-- ENTRIES PROVIDED --
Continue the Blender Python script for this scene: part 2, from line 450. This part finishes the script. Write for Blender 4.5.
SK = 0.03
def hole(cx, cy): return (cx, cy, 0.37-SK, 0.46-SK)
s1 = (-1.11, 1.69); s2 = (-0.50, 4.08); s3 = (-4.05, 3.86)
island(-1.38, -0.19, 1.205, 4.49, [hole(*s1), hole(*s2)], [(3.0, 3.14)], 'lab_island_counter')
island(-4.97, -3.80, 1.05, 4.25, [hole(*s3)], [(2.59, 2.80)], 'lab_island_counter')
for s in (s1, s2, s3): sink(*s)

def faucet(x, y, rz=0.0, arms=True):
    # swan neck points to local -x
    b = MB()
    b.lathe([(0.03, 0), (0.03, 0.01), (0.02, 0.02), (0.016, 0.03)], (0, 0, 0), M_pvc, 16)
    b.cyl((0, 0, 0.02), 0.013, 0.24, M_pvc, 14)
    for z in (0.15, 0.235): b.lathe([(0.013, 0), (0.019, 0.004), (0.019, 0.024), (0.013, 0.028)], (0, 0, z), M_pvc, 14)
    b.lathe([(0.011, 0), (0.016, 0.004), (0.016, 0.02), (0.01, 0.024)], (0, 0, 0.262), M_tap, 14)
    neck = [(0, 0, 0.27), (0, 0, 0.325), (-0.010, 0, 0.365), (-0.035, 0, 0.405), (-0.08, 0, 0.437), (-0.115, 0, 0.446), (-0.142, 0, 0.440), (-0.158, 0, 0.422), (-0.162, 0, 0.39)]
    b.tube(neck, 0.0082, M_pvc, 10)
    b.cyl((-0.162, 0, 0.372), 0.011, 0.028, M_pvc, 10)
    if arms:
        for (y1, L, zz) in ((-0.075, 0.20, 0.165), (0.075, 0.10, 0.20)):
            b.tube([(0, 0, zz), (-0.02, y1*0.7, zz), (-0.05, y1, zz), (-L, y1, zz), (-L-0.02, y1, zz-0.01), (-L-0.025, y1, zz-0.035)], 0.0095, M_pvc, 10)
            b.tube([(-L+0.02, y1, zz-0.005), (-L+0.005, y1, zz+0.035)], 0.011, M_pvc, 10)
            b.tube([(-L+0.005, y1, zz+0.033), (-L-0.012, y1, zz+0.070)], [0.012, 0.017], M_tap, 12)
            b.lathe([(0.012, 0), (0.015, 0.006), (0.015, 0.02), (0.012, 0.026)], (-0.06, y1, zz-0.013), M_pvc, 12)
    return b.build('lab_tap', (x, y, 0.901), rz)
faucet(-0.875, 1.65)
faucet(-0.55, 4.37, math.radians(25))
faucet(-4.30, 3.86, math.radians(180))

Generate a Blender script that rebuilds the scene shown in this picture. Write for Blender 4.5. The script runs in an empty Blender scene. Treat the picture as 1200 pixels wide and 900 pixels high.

-- TASK STATEMENT --
Send back all of the entries exactly, with nothing missing.

-- SOLUTION FOR THIS TASK --
Continue the Blender Python script for this scene: part 2, from line 450. This part finishes the script. Write for Blender 4.5.
SK = 0.03
def hole(cx, cy): return (cx, cy, 0.37-SK, 0.46-SK)
s1 = (-1.11, 1.69); s2 = (-0.50, 4.08); s3 = (-4.05, 3.86)
island(-1.38, -0.19, 1.205, 4.49, [hole(*s1), hole(*s2)], [(3.0, 3.14)], 'lab_island_counter')
island(-4.97, -3.80, 1.05, 4.25, [hole(*s3)], [(2.59, 2.80)], 'lab_island_counter')
for s in (s1, s2, s3): sink(*s)

def faucet(x, y, rz=0.0, arms=True):
    # swan neck points to local -x
    b = MB()
    b.lathe([(0.03, 0), (0.03, 0.01), (0.02, 0.02), (0.016, 0.03)], (0, 0, 0), M_pvc, 16)
    b.cyl((0, 0, 0.02), 0.013, 0.24, M_pvc, 14)
    for z in (0.15, 0.235): b.lathe([(0.013, 0), (0.019, 0.004), (0.019, 0.024), (0.013, 0.028)], (0, 0, z), M_pvc, 14)
    b.lathe([(0.011, 0), (0.016, 0.004), (0.016, 0.02), (0.01, 0.024)], (0, 0, 0.262), M_tap, 14)
    neck = [(0, 0, 0.27), (0, 0, 0.325), (-0.010, 0, 0.365), (-0.035, 0, 0.405), (-0.08, 0, 0.437), (-0.115, 0, 0.446), (-0.142, 0, 0.440), (-0.158, 0, 0.422), (-0.162, 0, 0.39)]
    b.tube(neck, 0.0082, M_pvc, 10)
    b.cyl((-0.162, 0, 0.372), 0.011, 0.028, M_pvc, 10)
    if arms:
        for (y1, L, zz) in ((-0.075, 0.20, 0.165), (0.075, 0.10, 0.20)):
            b.tube([(0, 0, zz), (-0.02, y1*0.7, zz), (-0.05, y1, zz), (-L, y1, zz), (-L-0.02, y1, zz-0.01), (-L-0.025, y1, zz-0.035)], 0.0095, M_pvc, 10)
            b.tube([(-L+0.02, y1, zz-0.005), (-L+0.005, y1, zz+0.035)], 0.011, M_pvc, 10)
            b.tube([(-L+0.005, y1, zz+0.033), (-L-0.012, y1, zz+0.070)], [0.012, 0.017], M_tap, 12)
            b.lathe([(0.012, 0), (0.015, 0.006), (0.015, 0.02), (0.012, 0.026)], (-0.06, y1, zz-0.013), M_pvc, 12)
    return b.build('lab_tap', (x, y, 0.901), rz)
faucet(-0.875, 1.65)
faucet(-0.55, 4.37, math.radians(25))
faucet(-4.30, 3.86, math.radians(180))

Generate a Blender script that rebuilds the scene shown in this picture. Write for Blender 4.5. The script runs in an empty Blender scene. Treat the picture as 1200 pixels wide and 900 pixels high.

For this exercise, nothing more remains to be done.